Only later did I come to understand that the bathroom was the one place where missiles couldn’t reach me. Especially if I hid underneath a thick blanket and surfed the blaze that was my news feed. Fortunately, the internet was working, albeit intermittently. A young and talented colleague from Moscow wrote me a desperate message that read: “We couldn’t do anything, forgive us!”

Another Muscovite, a middle-aged man whom I respect, comforted me in a letter saying that there was no shame in being afraid: one only had to try to stay alive and wait “for a short time”. 

I still wonder exactly what he meant by that. Was he referencing the mantra that the Russian military would “take Kyiv in three days”?

Yesterday, after another attack, I strolled through Taras Shevchenko Park. Its designer benches were filled with retirees scrolling through their tablets and uniformed cadets sipping coffee. Street jazz was playing. People were taking advantage of the good weather, spreading blankets on the lawns and placing deck chairs next to the blossoming flower beds.

The playground in Kyiv’s Taras Shevchenko Park following a missile strike. Photo: Wikimedia Commons, CC BY-SA 4.0

The playground in Kyiv’s Taras Shevchenko Park following a missile strike. Photo: Wikimedia Commons, CC BY-SA 4.0

Last October, a Russian missile — one of 83 launched against Ukraine that day — hit Shevchenko Park. On the same day, five people were killed and over fifty were injured in the capital alone. One of the missiles hit a children’s playground here. The shell hole resembled a crater fringed with burnt tree trunks. Fortunately, there was nobody there at the time, and the strike only damaged the windows and doors of the historic buildings down the street.

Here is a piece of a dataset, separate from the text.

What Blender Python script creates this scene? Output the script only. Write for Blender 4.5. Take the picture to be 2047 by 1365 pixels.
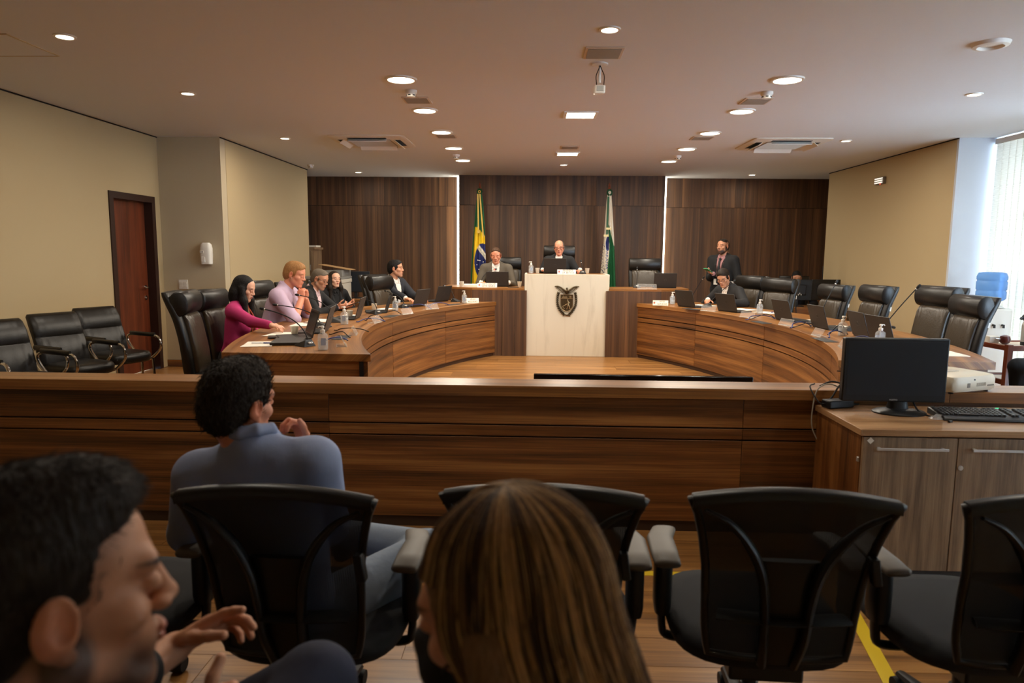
import bpy, math, random
import numpy as np
from mathutils import Vector, Matrix, Euler
for o in list(bpy.data.objects): bpy.data.objects.remove(o)
SC = bpy.context.scene
COL = SC.collection
R = math.radians
random.seed(7)

# ------------------------------------------------------------------ camera, sky, exposure
CAMZ = 1.48
cam = bpy.data.cameras.new('camera'); camo = bpy.data.objects.new('camera', cam); COL.objects.link(camo)
cam.sensor_width = 36; cam.lens = 1400 / 2047 * 36; cam.clip_start = .05; cam.clip_end = 200
_x = Vector((0.99946744, 0.0315232, 0.00843361)); _y = -Vector((0.01229311, -0.12432183, -0.99216579)); _z = -Vector((-0.03022776, 0.99174108, -0.12464314))
camo.matrix_world = Matrix(((_x[0], _y[0], _z[0], 0), (_x[1], _y[1], _z[1], 0), (_x[2], _y[2], _z[2], CAMZ), (0, 0, 0, 1)))
cam.dof.use_dof = True; cam.dof.focus_distance = 7.5; cam.dof.aperture_fstop = 4.0
SC.camera = camo
W = bpy.data.worlds.new('sky'); SC.world = W; W.use_nodes = True
W.node_tree.nodes['Background'].inputs[0].default_value = (.58, .77, 1.0, 1)
W.node_tree.nodes['Background'].inputs[1].default_value = 20.0
SC.view_settings.view_transform = 'Standard'; SC.view_settings.look = 'None'
SC.view_settings.exposure = 0.0; SC.view_settings.gamma = 1.0; SC.view_settings.use_curve_mapping = False
SC.cycles.max_bounces = 8; SC.cycles.diffuse_bounces = 4; SC.cycles.glossy_bounces = 3
SC.cycles.transmission_bounces = 8; SC.cycles.transparent_max_bounces = 12
SC.cycles.sample_clamp_indirect = 4.0; SC.cycles.caustics_reflective = False; SC.cycles.caustics_refractive = False
SC.cycles.use_denoising = True
WARM = (1.0, .90, .75)
P_BIG, P_SMALL, P_SQ = 27.0, 11.0, 27.0
E_LAMP = 14.0

# ------------------------------------------------------------------ materials
def srgb(r, g, b):
    f = lambda c: (c / 255 / 12.92) if c <= 10 else ((c / 255 + .055) / 1.055) ** 2.4
    return (f(r), f(g), f(b))
MATS = {}
def mat(name, col=(128, 128, 128), rough=.5, metal=0, bump=0, bscale=60, spec=.5, var=0, emit=None, estr=0, alpha=1, trans=0, ior=1.45, coat=0, bvec=(1, 1, 1), bdist=.004):
    if name in MATS: return MATS[name]
    m = bpy.data.materials.new(name); m.use_nodes = True; nt = m.node_tree; b = nt.nodes['Principled BSDF']
    c = srgb(*col)
    b.inputs['Base Color'].default_value = (*c, 1); b.inputs['Roughness'].default_value = rough; b.inputs['Metallic'].default_value = metal
    b.inputs['Specular IOR Level'].default_value = spec; b.inputs['IOR'].default_value = ior
    b.inputs['Transmission Weight'].default_value = trans; b.inputs['Alpha'].default_value = alpha; b.inputs['Coat Weight'].default_value = coat
    if emit: b.inputs['Emission Color'].default_value = (*emit, 1); b.inputs['Emission Strength'].default_value = estr
    if bump or var:
        tc = nt.nodes.new('ShaderNodeTexCoord'); mp = nt.nodes.new('ShaderNodeMapping'); mp.inputs['Scale'].default_value = bvec
        nt.links.new(tc.outputs['Object'], mp.inputs[0])
        n = nt.nodes.new('ShaderNodeTexNoise'); n.inputs['Scale'].default_value = bscale; n.inputs['Detail'].default_value = 4
        nt.links.new(mp.outputs[0], n.inputs['Vector'])
        if bump:
            bp = nt.nodes.new('ShaderNodeBump'); bp.inputs['Strength'].default_value = bump; bp.inputs['Distance'].default_value = bdist
            nt.links.new(n.outputs['Fac'], bp.inputs['Height']); nt.links.new(bp.outputs[0], b.inputs['Normal'])
        if var:
            mx = nt.nodes.new('ShaderNodeMix'); mx.data_type = 'RGBA'
            mx.inputs[6].default_value = (*[v * (1 - var) for v in c], 1); mx.inputs[7].default_value = (*[min(1, v * (1 + var)) for v in c], 1)
            nt.links.new(n.outputs['Fac'], mx.inputs[0]); nt.links.new(mx.outputs[2], b.inputs['Base Color'])
    MATS[name] = m
    return m
def wood(name, dark, mid, light, rough=.42, su=.7, sv=10, vary=.25, coat=0):
    m = bpy.data.materials.new(name); m.use_nodes = True; nt = m.node_tree; N = nt.nodes.new; L = nt.links.new; b = nt.nodes['Principled BSDF']
    tc = N('ShaderNodeTexCoord'); oi = N('ShaderNodeObjectInfo')
    mp = N('ShaderNodeMapping'); mp.inputs['Scale'].default_value = (su, sv, 1)
    off = N('ShaderNodeMath'); off.operation = 'MULTIPLY'; off.inputs[1].default_value = 97
    cb = N('ShaderNodeCombineXYZ'); L(oi.outputs['Random'], off.inputs[0]); L(off.outputs[0], cb.inputs[0]); L(off.outputs[0], cb.inputs[1])
    L(tc.outputs['UV'], mp.inputs[0]); L(cb.outputs[0], mp.inputs['Location'])
    n1 = N('ShaderNodeTexNoise'); n1.inputs['Scale'].default_value = 1; n1.inputs['Detail'].default_value = 7; n1.inputs['Roughness'].default_value = .66; n1.inputs['Distortion'].default_value = .15
    L(mp.outputs[0], n1.inputs['Vector'])
    mp2 = N('ShaderNodeMapping'); mp2.inputs['Scale'].default_value = (su * 2.2, sv * 16, 1); L(tc.outputs['UV'], mp2.inputs[0]); L(cb.outputs[0], mp2.inputs['Location'])
    n2 = N('ShaderNodeTexNoise'); n2.inputs['Scale'].default_value = 1; n2.inputs['Detail'].default_value = 3; L(mp2.outputs[0], n2.inputs['Vector'])
    ma = N('ShaderNodeMath'); ma.operation = 'MULTIPLY_ADD'; ma.inputs[1].default_value = .34; L(n2.outputs['Fac'], ma.inputs[0]); L(n1.outputs['Fac'], ma.inputs[2])
    rp = N('ShaderNodeValToRGB'); e = rp.color_ramp.elements
    e[0].position = .50; e[0].color = (*srgb(*dark), 1); e[1].position = .86; e[1].color = (*srgb(*light), 1)
    q = e.new(.67); q.color = (*srgb(*mid), 1)
    L(ma.outputs[0], rp.inputs[0])
    hv = N('ShaderNodeHueSaturation'); mr = N('ShaderNodeMapRange'); mr.inputs[3].default_value = 1 - vary; mr.inputs[4].default_value = 1 + vary
    L(oi.outputs['Random'], mr.inputs[0]); L(mr.outputs[0], hv.inputs['Value']); L(rp.outputs[0], hv.inputs['Color'])
    L(hv.outputs[0], b.inputs['Base Color']); b.inputs['Roughness'].default_value = rough; b.inputs['Coat Weight'].default_value = coat
    bp = N('ShaderNodeBump'); bp.inputs['Strength'].default_value = .12; bp.inputs['Distance'].default_value = .002; L(n2.outputs['Fac'], bp.inputs['Height']); L(bp.outputs[0], b.inputs['Normal'])
    MATS[name] = m
    return m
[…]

Now, you can’t tell what happened here — neither the landscape nor the faces of the passers-by bear any trace of the attack. The local defences have been bolstered, and that’s it. The layers of plywood and sandbags that envelope the monument to Ukrainian national poet Taras Shevchenko have been covered with a metal frame. And right at the top, next to the famed poet’s head, sprouting young poplars now grace the sandy mound.

Much like those poplars, we have grown into the war, learning to survive in it without breaking.